For the complete list of conditional compilation macros, see the /usr/include/TargetConditionals.h header file in the appropriate SDK. For a list of Swift compilation conditions and arguments, see Conditional Compilation Block in The Swift Programming Language.

Build Your Target

When you build a debuggable version of your code, Xcode builds only for the current architecture by default. Building for one architecture saves time when you are trying to debug your code and fix problems quickly.

You can create a universal binary with debug symbols on any Mac computer by changing the Build Active Architecture Only build setting of your project. Although you can create this binary on an Intel-based Mac computer, you can’t run or debug the arm64 slice of it. Only a Mac with Apple silicon is capable of running and debugging both slices of your binary; use Rosetta translation to run and debug the x86_64 slice.

Determine Whether Your Binary Is Universal

To users, a universal binary looks no different than a binary built for a single architecture. When you build a universal binary, Xcode compiles your source files twice—once for each architecture. After linking the binaries for each architecture, Xcode then merges the architecture-specific binaries into a single executable file using the lipo tool. If you build the source files yourself, you must call lipo as part of your build scripts to merge your architecture-specific binaries into a single universal binary.

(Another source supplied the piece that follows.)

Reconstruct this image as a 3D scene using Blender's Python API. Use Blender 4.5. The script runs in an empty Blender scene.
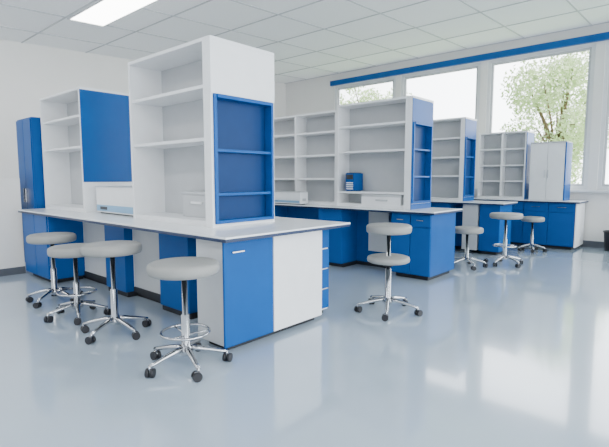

To see the architectures present in a built executable file, run the lipo or file command-line tools. When running either tool, specify the path to the actual executable file, not to any intermediate directories such as the app bundle. For example, the executable file of a macOS app is in the Contents/MacOS/ directory of its bundle. When running the lipo tool, include the -archs parameter to see the architectures. The following example shows how to use lipo to view the list of architectures for the Mail app in macOS, and the results when Mail is a universal binary.

% lipo -archs /System/Applications/Mail.app/Contents/MacOS/Mail
x86_64 arm64

To obtain more information about each architecture, pass the -detailed_info argument to lipo.

For information about how to determine whether your app is running as a translated binary, see Determine Whether Your App Is Running as a Translated Binary.

Specify the Launch Behavior of Your App

For universal binaries, the system prefers to execute the slice that is native to the current platform. On an Intel-based Mac computer, the system always executes the x86_64 slice of the binary. On Apple silicon, the system prefers to execute the arm64 slice when one is present. Users can force the system to run the app under Rosetta translation by enabling the appropriate option from the app’s Get Info window in the Finder.

If you never want users to run your app under Rosetta translation, add the LSRequiresNativeExecution key to your app’s Info.plist file. When that key is present and set to YES, the system prevents your app from running under translation. In addition, the system removes the Rosetta translation option from your app’s Get Info window. Don’t include this key until you verify that your app runs correctly on both Apple silicon and Intel-based Mac computers.

If you want to prioritize one architecture, without preventing users from running your app under translation, add the LSArchitecturePriority key to your app’s Info.plist file. The value of this key is an ordered array of strings, which define the priority order for selecting an architecture.